WRITTEN EXERCISE: Restate the listing that follows word for word, without its pictures.

DATA EXTRACT:
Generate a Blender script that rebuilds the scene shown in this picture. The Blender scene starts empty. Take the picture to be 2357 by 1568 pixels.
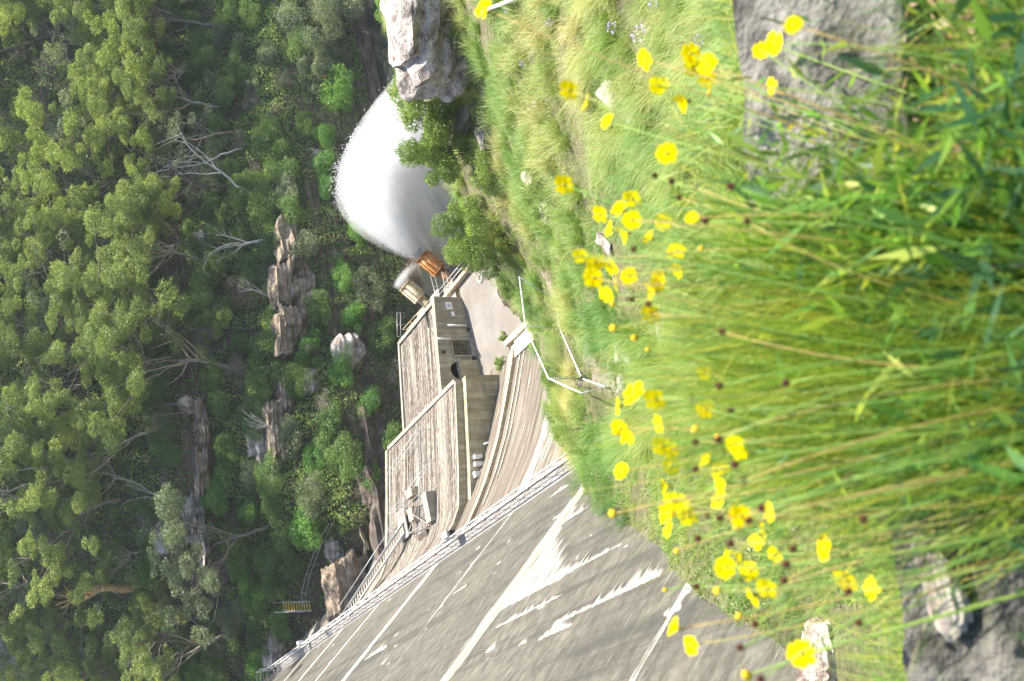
import bpy, math, random
import numpy as np
from mathutils import Vector, Matrix
R = math.radians
random.seed(7); RNG = np.random.default_rng(11)
SC = bpy.context.scene
COL = SC.collection

# ------------------------------------------------------------------ camera
# the photograph was taken upright and is stored lying on its side: world up points to the picture's left
PITCH = R(30); FPX = 2290.0
cam_d = bpy.data.cameras.new('camera'); cam = bpy.data.objects.new('camera', cam_d); COL.objects.link(cam)
SC.camera = cam
cp, sp = math.cos(PITCH), math.sin(PITCH)
Fv, Uv, Rv = Vector((0, cp, -sp)), Vector((0, sp, cp)), Vector((1, 0, 0))
m = Matrix.Identity(4)
for i in range(3):
    m[i][0] = -Uv[i]; m[i][1] = Rv[i]; m[i][2] = -Fv[i]
cam.matrix_world = m
cam_d.sensor_fit = 'HORIZONTAL'; cam_d.sensor_width = 36; cam_d.lens = 35
cam_d.clip_start = 0.05; cam_d.clip_end = 3000
cam_d.dof.use_dof = True; cam_d.dof.focus_distance = 60; cam_d.dof.aperture_fstop = 2.6

# ------------------------------------------------------------------ light
SUN_EL, SUN_H = R(57), Vector((0.69, 0.73)).normalized()
w = bpy.data.worlds.new("World"); SC.world = w; w.use_nodes = True
nt = w.node_tree
sky = nt.nodes.new('ShaderNodeTexSky'); sky.sky_type = 'NISHITA'; sky.sun_disc = False
sky.sun_elevation = SUN_EL; sky.sun_rotation = math.atan2(SUN_H.x, SUN_H.y)
bg = nt.nodes['Background']; bg.inputs[1].default_value = 0.14
nt.links.new(sky.outputs[0], bg.inputs[0])
sl = bpy.data.lights.new('sun', 'SUN'); sl.energy = 5; sl.angle = R(0.53); sl.color = (1, 0.93, 0.80)
so = bpy.data.objects.new('sun', sl); COL.objects.link(so)
sd = Vector((SUN_H.x*math.cos(SUN_EL), SUN_H.y*math.cos(SUN_EL), math.sin(SUN_EL)))
so.rotation_euler = sd.to_track_quat('Z', 'Y').to_euler(); so.location = (0, 0, 60)
SC.view_settings.view_transform = 'Standard'; SC.view_settings.look = 'None'
SC.view_settings.exposure = 1.42; SC.view_settings.gamma = 1
SC.cycles.max_bounces = 22; SC.cycles.diffuse_bounces = 4; SC.cycles.transmission_bounces = 4; SC.cycles.transparent_max_bounces = 6
SC.cycles.volume_bounces = 20

# ------------------------------------------------------------------ frames
ES = Vector((-0.4415, 0.8972)); ET = Vector((0.8972, 0.4415))     # along the dam / downstream
def W(s, t, z): return Vector((ES.x*s + ET.x*t, ES.y*s + ET.y*t, z))
def ray(ix, iy):
    xc = (1568 - iy) - 784; yc = ix - 1178
    d = Fv*FPX + Rv*xc - Uv*yc
    return d.normalized()
def st(x, y): return ES.x*x + ES.y*y, ET.x*x + ET.y*y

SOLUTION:
Generate a Blender script that rebuilds the scene shown in this picture. The Blender scene starts empty. Take the picture to be 2357 by 1568 pixels.
import bpy, math, random
import numpy as np
from mathutils import Vector, Matrix
R = math.radians
random.seed(7); RNG = np.random.default_rng(11)
SC = bpy.context.scene
COL = SC.collection

# ------------------------------------------------------------------ camera
# the photograph was taken upright and is stored lying on its side: world up points to the picture's left
PITCH = R(30); FPX = 2290.0
cam_d = bpy.data.cameras.new('camera'); cam = bpy.data.objects.new('camera', cam_d); COL.objects.link(cam)
SC.camera = cam
cp, sp = math.cos(PITCH), math.sin(PITCH)
Fv, Uv, Rv = Vector((0, cp, -sp)), Vector((0, sp, cp)), Vector((1, 0, 0))
m = Matrix.Identity(4)
for i in range(3):
    m[i][0] = -Uv[i]; m[i][1] = Rv[i]; m[i][2] = -Fv[i]
cam.matrix_world = m
cam_d.sensor_fit = 'HORIZONTAL'; cam_d.sensor_width = 36; cam_d.lens = 35
cam_d.clip_start = 0.05; cam_d.clip_end = 3000
cam_d.dof.use_dof = True; cam_d.dof.focus_distance = 60; cam_d.dof.aperture_fstop = 2.6

# ------------------------------------------------------------------ light
SUN_EL, SUN_H = R(57), Vector((0.69, 0.73)).normalized()
w = bpy.data.worlds.new("World"); SC.world = w; w.use_nodes = True
nt = w.node_tree
sky = nt.nodes.new('ShaderNodeTexSky'); sky.sky_type = 'NISHITA'; sky.sun_disc = False
sky.sun_elevation = SUN_EL; sky.sun_rotation = math.atan2(SUN_H.x, SUN_H.y)
bg = nt.nodes['Background']; bg.inputs[1].default_value = 0.14
nt.links.new(sky.outputs[0], bg.inputs[0])
sl = bpy.data.lights.new('sun', 'SUN'); sl.energy = 5; sl.angle = R(0.53); sl.color = (1, 0.93, 0.80)
so = bpy.data.objects.new('sun', sl); COL.objects.link(so)
sd = Vector((SUN_H.x*math.cos(SUN_EL), SUN_H.y*math.cos(SUN_EL), math.sin(SUN_EL)))
so.rotation_euler = sd.to_track_quat('Z', 'Y').to_euler(); so.location = (0, 0, 60)
SC.view_settings.view_transform = 'Standard'; SC.view_settings.look = 'None'
SC.view_settings.exposure = 1.42; SC.view_settings.gamma = 1
SC.cycles.max_bounces = 22; SC.cycles.diffuse_bounces = 4; SC.cycles.transmission_bounces = 4; SC.cycles.transparent_max_bounces = 6
SC.cycles.volume_bounces = 20

# ------------------------------------------------------------------ frames
ES = Vector((-0.4415, 0.8972)); ET = Vector((0.8972, 0.4415))     # along the dam / downstream
def W(s, t, z): return Vector((ES.x*s + ET.x*t, ES.y*s + ET.y*t, z))
def ray(ix, iy):
    xc = (1568 - iy) - 784; yc = ix - 1178
    d = Fv*FPX + Rv*xc - Uv*yc
    return d.normalized()
def st(x, y): return ES.x*x + ES.y*y, ET.x*x + ET.y*y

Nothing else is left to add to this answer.